RECORDED DATA:

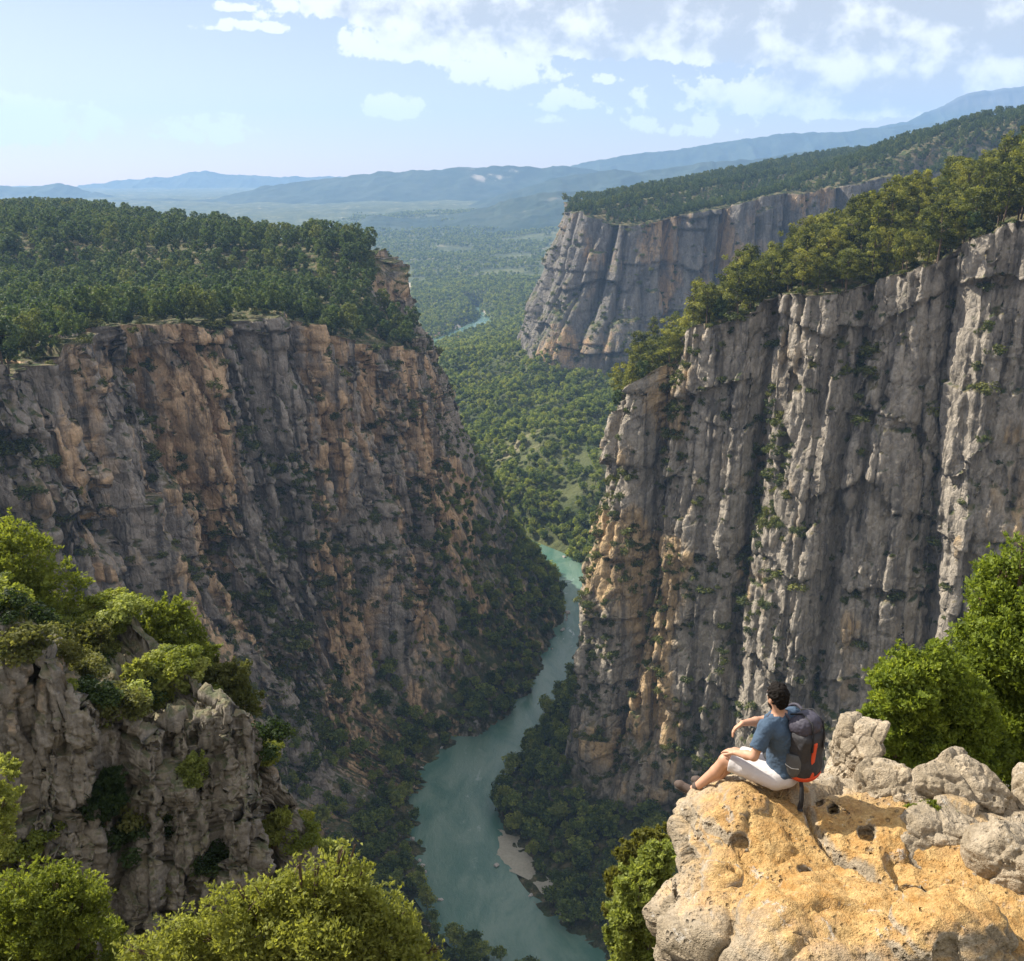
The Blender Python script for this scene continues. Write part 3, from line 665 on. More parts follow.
def clump_set(kind, seed):
    r = np.random.default_rng(seed); C, Rr = [], []
    if kind == 'pine':               # rounded, slightly layered crown of a red pine
        n = 34
        lean = r.normal(size=2) * .04
        for i in range(n):
            h = .32 + .62 * (i + r.random()) / n
            env = .27 * math.sin(math.pi * min(1, max(.08, (1.08 - h) / .92))) ** .5 * (.75 + .5 * r.random())
            a = i * 2.4 + r.random(); rr = env * (.35 + .6 * r.random())
            C.append((rr * math.cos(a) + lean[0] * h, rr * math.sin(a) + lean[1] * h, h)); Rr.append(.058 + .050 * r.random() * (1.3 - h))
    elif kind == 'cone':             # younger, pointed pine
        n = 30
        for i in range(n):
            h = .14 + .82 * (i + r.random()) / n; env = .25 * (1.03 - h) ** .8 * (.7 + .5 * r.random()); a = i * 2.4 + r.random()
            C.append((env * .75 * math.cos(a), env * .75 * math.sin(a), h)); Rr.append(.05 + .05 * (1.05 - h))
    elif kind == 'broad':
        n = 30
        for i in range(n):
            d = r.normal(size=3); d /= np.linalg.norm(d); q = .9 * r.random() ** .4
            C.append((d[0] * .30 * q, d[1] * .30 * q, .58 + d[2] * .32 * q)); Rr.append(.10 + .06 * r.random())
    elif kind == 'shrub':
        n = 16
        for i in range(n):
            a = r.random() * 6.28; q = r.random() ** .6 * .42
            C.append((q * math.cos(a), q * math.sin(a), .18 + .55 * r.random() * (1 - q))); Rr.append(.16 + .10 * r.random())
    return np.array(C), np.array(Rr)
def trunk_mesh(name, top, r0, seed):
    r = np.random.default_rng(seed); k = 6; h = np.linspace(-.03, top, k)
    p = np.stack([np.cumsum(r.normal(size=k) * .008), np.cumsum(r.normal(size=k) * .008), h], 1); parts = [quad_tube(p, r0 * np.linspace(1, .3, k), seg=6)]
    for j in range(5):
        i = r.integers(2, k - 1); a = r.random() * 6.28; L = .10 + .1 * r.random()
        e = p[i] + np.array([math.cos(a) * L, math.sin(a) * L, .05 + .05 * r.random()])
        parts.append(quad_tube([p[i], (p[i] + e) / 2 + [0, 0, .01], e], np.array([.4, .3, .12]) * r0, seg=4))
    V, F = merge(parts); return make_mesh(name, V, F, [M_bark])
class Proto: pass
def proto(kind, seed, mat, n, size, r0=.016):
    C, Rr = clump_set(kind, seed); V, F, t = leaf_cloud(n, C, Rr, size, seed); o = Proto()
    o.crown = make_mesh('crown', V, F, [mat], dict(tone=t), smooth=False)
    tv, tf = None, None
    o.trunk = trunk_mesh('trunk', .8 if kind in ('pine', 'cone') else .55, r0, seed)
    # one-mesh version for trees too small to show their parts
    k = len(o.trunk.vertices); a = np.empty(k * 3, np.float32); o.trunk.vertices.foreach_get('co', a)
    f = np.empty(len(o.trunk.loops), np.int32); o.trunk.loops.foreach_get('vertex_index', f)
    if kind == 'shrub': o.whole = o.crown
    else:
        V2 = np.vstack([V, a.reshape(-1, 3)]); F2 = np.vstack([F, f.reshape(-1, 4) + len(V)])
        o.whole = make_mesh('tree', V2, F2, [mat, M_bark], dict(tone=np.r_[t, np.full(k, .5)]), smooth=False, midx=np.r_[np.zeros(len(F)), np.ones(len(f) // 4)])
    return o
P_pine = [proto('pine', 100 + i, M_pine, 1300, .026) for i in range(5)] + [proto('cone', 150, M_pine, 900, .026)]
P_pineR = [proto('pine', 200 + i, M_pineR, 2400, .017) for i in range(3)] + [proto('cone', 250, M_pineR, 1900, .017)]
P_broad = [proto('broad', 300 + i, M_broad, 700, .040) for i in range(4)]
P_shrub = [proto('shrub', 400 + i, M_shrub, 420, .058) for i in range(4)]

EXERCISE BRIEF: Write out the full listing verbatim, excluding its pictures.

FULL RESPONSE:
The Blender Python script for this scene continues. Write part 3, from line 665 on. More parts follow.
def clump_set(kind, seed):
    r = np.random.default_rng(seed); C, Rr = [], []
    if kind == 'pine':               # rounded, slightly layered crown of a red pine
        n = 34
        lean = r.normal(size=2) * .04
        for i in range(n):
            h = .32 + .62 * (i + r.random()) / n
            env = .27 * math.sin(math.pi * min(1, max(.08, (1.08 - h) / .92))) ** .5 * (.75 + .5 * r.random())
            a = i * 2.4 + r.random(); rr = env * (.35 + .6 * r.random())
            C.append((rr * math.cos(a) + lean[0] * h, rr * math.sin(a) + lean[1] * h, h)); Rr.append(.058 + .050 * r.random() * (1.3 - h))
    elif kind == 'cone':             # younger, pointed pine
        n = 30
        for i in range(n):
            h = .14 + .82 * (i + r.random()) / n; env = .25 * (1.03 - h) ** .8 * (.7 + .5 * r.random()); a = i * 2.4 + r.random()
            C.append((env * .75 * math.cos(a), env * .75 * math.sin(a), h)); Rr.append(.05 + .05 * (1.05 - h))
    elif kind == 'broad':
        n = 30
        for i in range(n):
            d = r.normal(size=3); d /= np.linalg.norm(d); q = .9 * r.random() ** .4
            C.append((d[0] * .30 * q, d[1] * .30 * q, .58 + d[2] * .32 * q)); Rr.append(.10 + .06 * r.random())
    elif kind == 'shrub':
        n = 16
        for i in range(n):
            a = r.random() * 6.28; q = r.random() ** .6 * .42
            C.append((q * math.cos(a), q * math.sin(a), .18 + .55 * r.random() * (1 - q))); Rr.append(.16 + .10 * r.random())
    return np.array(C), np.array(Rr)
def trunk_mesh(name, top, r0, seed):
    r = np.random.default_rng(seed); k = 6; h = np.linspace(-.03, top, k)
    p = np.stack([np.cumsum(r.normal(size=k) * .008), np.cumsum(r.normal(size=k) * .008), h], 1); parts = [quad_tube(p, r0 * np.linspace(1, .3, k), seg=6)]
    for j in range(5):
        i = r.integers(2, k - 1); a = r.random() * 6.28; L = .10 + .1 * r.random()
        e = p[i] + np.array([math.cos(a) * L, math.sin(a) * L, .05 + .05 * r.random()])
        parts.append(quad_tube([p[i], (p[i] + e) / 2 + [0, 0, .01], e], np.array([.4, .3, .12]) * r0, seg=4))
    V, F = merge(parts); return make_mesh(name, V, F, [M_bark])
class Proto: pass
def proto(kind, seed, mat, n, size, r0=.016):
    C, Rr = clump_set(kind, seed); V, F, t = leaf_cloud(n, C, Rr, size, seed); o = Proto()
    o.crown = make_mesh('crown', V, F, [mat], dict(tone=t), smooth=False)
    tv, tf = None, None
    o.trunk = trunk_mesh('trunk', .8 if kind in ('pine', 'cone') else .55, r0, seed)
    # one-mesh version for trees too small to show their parts
    k = len(o.trunk.vertices); a = np.empty(k * 3, np.float32); o.trunk.vertices.foreach_get('co', a)
    f = np.empty(len(o.trunk.loops), np.int32); o.trunk.loops.foreach_get('vertex_index', f)
    if kind == 'shrub': o.whole = o.crown
    else:
        V2 = np.vstack([V, a.reshape(-1, 3)]); F2 = np.vstack([F, f.reshape(-1, 4) + len(V)])
        o.whole = make_mesh('tree', V2, F2, [mat, M_bark], dict(tone=np.r_[t, np.full(k, .5)]), smooth=False, midx=np.r_[np.zeros(len(F)), np.ones(len(f) // 4)])
    return o
P_pine = [proto('pine', 100 + i, M_pine, 1300, .026) for i in range(5)] + [proto('cone', 150, M_pine, 900, .026)]
P_pineR = [proto('pine', 200 + i, M_pineR, 2400, .017) for i in range(3)] + [proto('cone', 250, M_pineR, 1900, .017)]
P_broad = [proto('broad', 300 + i, M_broad, 700, .040) for i in range(4)]
P_shrub = [proto('shrub', 400 + i, M_shrub, 420, .058) for i in range(4)]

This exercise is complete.